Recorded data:
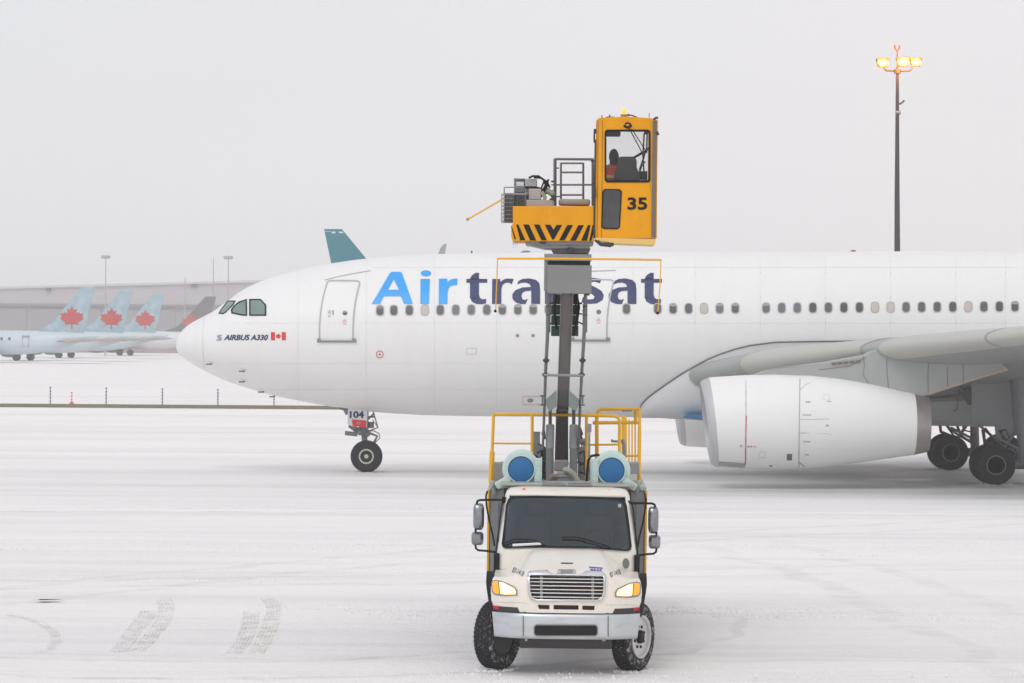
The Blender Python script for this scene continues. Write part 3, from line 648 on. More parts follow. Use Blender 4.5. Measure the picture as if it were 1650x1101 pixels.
    # far and near flap track fairings
    for sgn in (1, -1):
        for y, x in ((-7.3, 22.5),):
            MB().loft([[(x-ox*0+u*4.2, sgn*y+.22*r*math.sin(a), 3.3+.02*abs(y)+u*.1+.3*r*math.cos(a)) for a in [2*PI*k/14 for k in range(14)]] for u, r in ((0,.05),(.1,.5),(.3,.95),(.6,1),(.85,.6),(1,.05))]).build('flap_track_fairing', M_wing, root, smooth=True)
    # tail (outside the picture, so the aircraft is whole)
    MB().loft([[(x+u*c, (1 if v else -1)*.18*math.sin(PI*min(1, u*1.2+.05)), z) for u, v in [(0,1),(.2,1),(.6,1),(1,1),(.6,0),(.2,0)]] for x, z, c in ((45,7.4,9.5),(48.5,10,6.5),(53,16,3.2))]).build('fin', M_blue, root, smooth=True)
    for sgn in (1, -1): MB().loft([afoil((50+.6*y, sgn*y, 6.2+.1*y), 4.5-.32*y, .1) for y in (.5, 4, 9)]).build('tailplane', M_wing, root, smooth=True)
    # nose gear
    def loc(px, py, y): v = P(px, py, D0+y); return Vector((v.x-ox, y, v.z))
    ng = empty('nose_gear'); ng.parent = root
    for y in (-.36, .36):
        c = loc(590.6, 735.4, y); r = c.z+.004
        wh = MB().lathe([(-.19,r*.62),(-.2,r*.8),(-.17,r*.93),(-.1,r*.99),(0,r),(.1,r*.99),(.17,r*.93),(.2,r*.8),(.19,r*.62)], c, (0,1,0), 48).build('tyre', M_tyre, ng, smooth=True, ang=50)
        sg = -1 if y < 0 else 1
        MB().lathe([(.185,r*.46),(.205,r*.47),(.21,r*.44),(.20,r*.38),(.14,r*.36),(.14,r*.15),(.2,r*.13),(.22,r*.08)], c, (0,sg,0), 32).build('rim', M_rim, wh, smooth=True, ang=40)
        mh = MB()
        for k in range(8):
            a = 2*PI*k/8; mh.lathe([(.13,.035),(.165,.03)], c+Vector((math.cos(a)*r*.27, 0, math.sin(a)*r*.27)), (0,sg,0), 8)
        mh.build('hub_bolts', M_strut, wh)
    s1 = loc(586,655,0); s2 = loc(586,690,0); s3 = loc(588,716,0); ax = loc(590.6,735.4,0)
    MB().tube([s1+Vector((0,0,.3)), s2], .17, 14).tube([s2, s3, ax], [.11,.10,.10], 12).tube([ax-Vector((0,.3,0)), ax+Vector((0,.3,0))], .06).lathe([(0,.19),(.2,.19)], loc(585,700,0), (0,0,1), 16).build('strut', M_strut, ng, smooth=True)
    MB().tube([loc(556,698,-.2), loc(576,700,-.2)], .075, 10).tube([loc(562,686,-.15), loc(580,700,-.15)], .05).tube([loc(568,690,.15), loc(585,694,.15)], .07).sphere(loc(571,690,-.2), .09).sphere(loc(580,697,-.26), .1).sphere(loc(592,700,-.2), .09).build('steering_linkage', M_strut, ng, smooth=True)
    MB().tube([loc(593,697,-.05), loc(608,703,-.05), loc(601,716,-.05)], .045).tube([loc(594,695,0), loc(603,694.5,0), loc(611,699,0), loc(612,706,0), loc(604,714,0)], .018).build('torque_link', M_lgrey, ng, smooth=True)
    MB().tube([loc(593,676,.1), loc(603,666,.1)], .03).tube([loc(601,663,.1), loc(609,689,.1), loc(594,695,.1)], .025).tube([loc(593,672,.15), loc(604,672,.15)], .03).tube([loc(598,680,0), loc(598,690,0)], .1).tube([loc(600,676,-.1), loc(608,688,-.1)], .015).build('drag_brace', M_strut, ng, smooth=True)
    MB().tube([loc(546,657,-.3), loc(562,662,-.3)], .05).tube([loc(556,660,-.3), loc(560,668,-.3)], .07).build('door_link', M_strut, ng)
    bd = [(560.5,659),(562,656.5),(585,657.5),(590,659.5),(592.5,664),(591.5,689),(567,687),(560,684)]
    v = [loc(a, b, -.42) for a, b in bd]; n_ = len(v)
    dr = MB().add([tuple(q) for q in v]+[(q.x, q.y+.05, q.z) for q in v], [tuple(range(n_)), tuple(range(2*n_-1, n_-1, -1))]+[(i, (i+1) % n_, (i+1) % n_+n_, i+n_) for i in range(n_)]).build('gear_door', M_board, ng)
    fl_ = lambda a, b: loc(a, b, -.432)
    decal('border', curve_mesh(strip([(560,660),(562,656),(585,657),(590.5,659),(593,664),(592,690)], 1.4)), fl_, M_seam, dr)
    decal('number', text2d('104', 563.5, 586.5, 662.5, 674, 0, .04), fl_, M_navy, dr)
    decal('red_panel', curve_mesh([[(567,676),(590.3,678),(590,689),(568,686.5)], ell(578,682,3,2,12), ell(578,682,2.2,1.3,12)]), fl_, M_red, dr)
    # main gear
    def gear(sgn):
        g = empty('main_gear'); g.parent = root; yc = -5.34*sgn
        for fx in (0, 1.98):
            for dy in (-.7, .7):
                x = 15.72+11.49+fx-(-11.49-ox)-0.0
                r = .645; c = Vector((x, yc+dy, r-.02))
                wh = MB().lathe([(-.23,r*.5),(-.25,r*.78),(-.22,r*.92),(-.13,r*.99),(0,r),(.13,r*.99),(.22,r*.92),(.25,r*.78),(.23,r*.5)], c, (0,1,0), 48).build('tyre', M_tyre, g, smooth=True, ang=50)
                sd = -1 if dy < 0 else 1
                MB().lathe([(.23,r*.5),(.25,r*.46),(.2,r*.43),(.12,r*.40),(.12,r*.15),(.2,r*.12),(.21,r*.05)], c, (0,sd,0), 32).build('rim', M_rimd, wh, smooth=True, ang=40)
                MB().lathe([(.235,r*.49),(.256,r*.47),(.235,r*.44)], c, (0,sd,0), 32, caps=False).build('rim_ring', mat('rim_ring_grey', (.30,.29,.27), .5), wh, smooth=True)
        x = 15.72+11.49-(-11.49-ox); mb = MB()
        mb.tube([(x,yc,.62),(x+1.98,yc,.62)], .16, 12)
        for fx in (0, 1.98): mb.tube([(x+fx,yc-.7,.62),(x+fx,yc+.7,.62)], .09)
        mb.build('bogie_beam', M_strut, g, smooth=True)
        MB().tube([(x+.99,yc,.65),(x+.95,yc,2.0)], .16, 14).tube([(x+.95,yc,1.6),(x+.8,yc,3.6)], .24, 14).tube([(x+.2,yc,.9),(x+.9,yc,1.9)], .06).tube([(x+.1,yc-.1,1.5),(x+.8,yc-.1,1.15),(x+.9,yc,.8)], .05).tube([(x-.4,yc+.3,1.9),(x+.3,yc+.2,1.3),(x+.8,yc,1.0)], .045).build('leg', M_strut, g, smooth=True)
        MB().tube([(x-.3,yc,1.75),(x-.25,yc-.05,1.35),(x+.1,yc,1.2)], .06).tube([(x-.2,yc+.2,1.8),(x+.4,yc+.2,1.0)], .035).tube([(x+.3,yc+.1,1.7),(x+.5,yc+.1,1.2),(x+.9,yc+.1,.95)], .05).tube([(x+.2,yc,1.7),(x+.45,yc,1.75),(x+.6,yc,1.4),(x+1.1,yc,1.3)], .03).build('hydraulic_lines', M_dark, g, smooth=True)
        return g
    g1 = gear(1); gear(-1)
    dp = [(1566,612),(1566,687),(1603,687.5),(1606,713),(1660,694),(1720,680),(1720,600)]
    v = [loc(a, b, -4.6) for a, b in dp]; n_ = len(v)
    MB().add([tuple(q) for q in v]+[(q.x, q.y+.08, q.z) for q in v], [tuple(range(n_)), tuple(range(2*n_-1, n_-1, -1))]+[(i, (i+1) % n_, (i+1) % n_+n_, i+n_) for i in range(n_)]).build('gear_door', M_door_grey, root)
    v = [loc(a, b, -4.5) for a, b in ((1500,640),(1543,636),(1566,626),(1566,650),(1560,640),(1548,637))]
    MB().tube([loc(1498,642,-4.4), loc(1546,637,-4.4)], .05).tube([loc(1546,627,-4.4), loc(1566,650,-4.4)], .12).tube([loc(1556,627,-4.4), loc(1566,640,-4.4)], .15).tube([loc(1543,640,-4.4), loc(1543,660,-4.4), loc(1536,662,-4.4)], .025).build('door_strut', M_seam, root)
airliner()
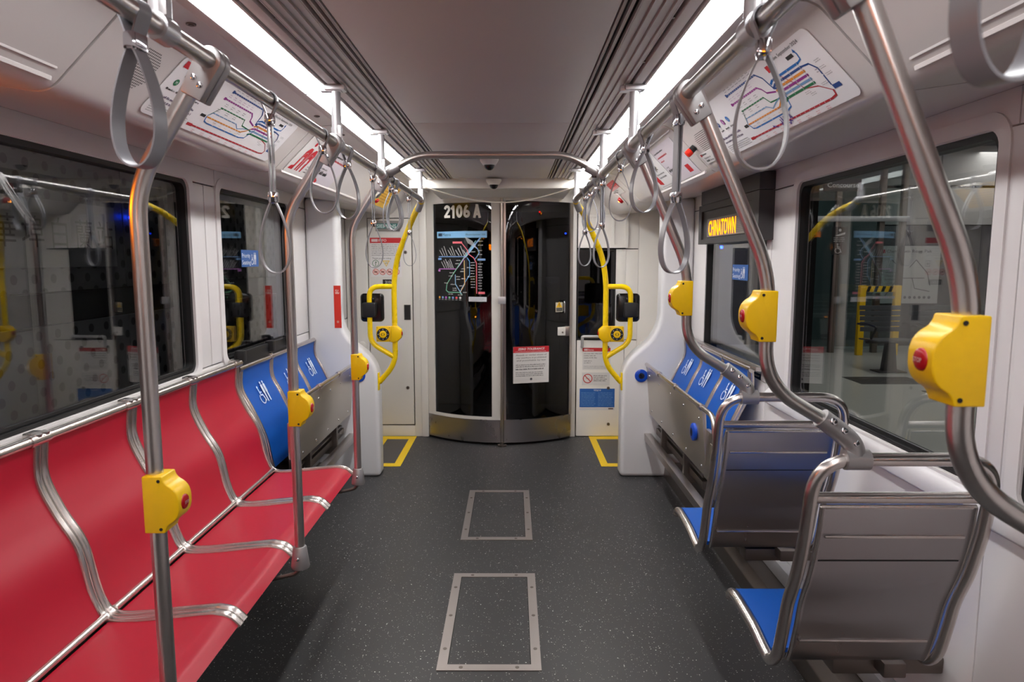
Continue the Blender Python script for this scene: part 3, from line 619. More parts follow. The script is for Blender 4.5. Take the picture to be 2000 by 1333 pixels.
# hand straps: vinyl loop over the rail, chrome buckles
def teardrop(cx, y, zt, w, h):
    P = []
    for i in range(45):
        t = .12 + (2 * math.pi - .24) * i / 44
        P.append(Vector((cx - w * math.sin(t) * math.sin(t / 2) / .77 - (.0012 if t < math.pi else -.0012), y, zt - h * (1 - math.cos(t)) / 2)))
    return P
SEC = [(-.0125, -.0014), (.0125, -.0014), (.0125, .0014), (-.0125, .0014)]
def buckle(t, x, y, z, name='buckle'):
    b = MB(); b.box(x - .009, x + .009, y - .0155, y + .0155, z - .014, z + .012, bev=.005); k = b.build(name, chrome_m, t)
    b = MB(); b.box(x - .0105, x - .0085, y - .010, y + .010, z - .008, z + .010, bev=.001); b.box(x + .0085, x + .0105, y - .010, y + .010, z - .008, z + .010, bev=.001); b.build('buckle_plate', chrome_m, k)
def strap(x, y, long, lab):
    t = thing('hand_strap', lab, 'strap', (x, y, RZ), 'grey hand straps')
    r = .0175; a = [Vector((x + r * math.cos(q), y, RZ + r * math.sin(q))) for q in [math.radians(d) for d in range(200, -21, -20)]]
    up = [Vector((x - .002, y, 1.748))] + a + [Vector((x + .002, y, 1.748))]
    MB().sweep(up, SEC, (0, 1, 0)).build('rail_loop', strap_m, t)
    buckle(t, x, y, 1.748)
    if long:
        m = MB(); m.sweep([(x - .004, y, 1.745), (x - .0035, y, 1.58)], SEC, (0, 1, 0)); m.sweep([(x + .004, y, 1.745), (x + .0035, y, 1.58)], SEC, (0, 1, 0)); m.build('strap_band', strap_m, t)
        buckle(t, x, y, 1.58)
        MB().sweep(teardrop(x, y, 1.578, .031, .168), SEC, (0, 1, 0)).build('hand_loop', strap_m, t)
    else: MB().sweep(teardrop(x, y, 1.745, .0355, .172), SEC, (0, 1, 0)).build('hand_loop', strap_m, t)
    return t
SL, SS = None, None
for s, y, lg, lab, rz in (
    (-1, 1.015, 0, 'short grey strap nearest the viewer on the left rail', -4), (-1, 1.553, 1, 'long two buckle strap on the left rail before the route map', 3),
    (-1, 1.975, 0, 'short strap on the left rail beside the middle pole clamp', 2), (-1, 2.262, 0, 'short strap on the left rail just past the third hanger', -2),
    (-1, 2.665, 1, 'long two buckle strap on the left rail before the cross bar', 2), (-1, 3.06, 0, 'short strap just beyond the cross bar on the left rail, nearer of a crossing pair', 5),
    (-1, 3.165, 0, 'short strap on the left rail, farther of the crossing pair by the yellow notice', -5), (-1, 3.573, 1, 'long strap on the left rail beside the left yellow handrail', 2),
    (1, .53, 0, 'blurred large looking grey strap cut by the right picture edge', 4), (1, 1.045, 0, 'short grey strap in front of the right route map', -3),
    (1, 1.558, 1, 'long two buckle strap on the right rail beside the red alarm knob', 3), (1, 1.95, 0, 'short strap on the right rail beside the far pole clamp', 3),
    (1, 2.38, 0, 'short strap on the right rail before the cross bar', -3), (1, 2.858, 1, 'long two buckle strap hanging at the right end of the cross bar', 2),
    (1, 3.04, 0, 'short strap just beyond the cross bar on the right rail', 4), (1, 3.29, 0, 'short strap on the right rail nearer the yellow handrail', -4),
    (1, 3.52, 1, 'long strap last on the right rail near the cab', 2)):
    if lg and SL is None: SL = strap(s * RX, y, 1, lab); o = SL
    elif not lg and SS is None: SS = strap(s * RX, y, 0, lab); o = SS
    else: o = dup(SL if lg else SS, (s * RX, y, RZ), lab)
    o.rotation_euler = (math.radians(rz * .4), 0, math.radians(rz * 3.5))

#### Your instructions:
Look through the data above. Copy every line with the string "this" in it.

#### Completed task:
The Blender Python script for this scene continues. Write part 3, from line 648 on. More parts follow. Use Blender 4.5. Measure the picture as if it were 1650x1101 pixels.
Continue the Blender Python script for this scene: part 3, from line 619. More parts follow. The script is for Blender 4.5. Take the picture to be 2000 by 1333 pixels.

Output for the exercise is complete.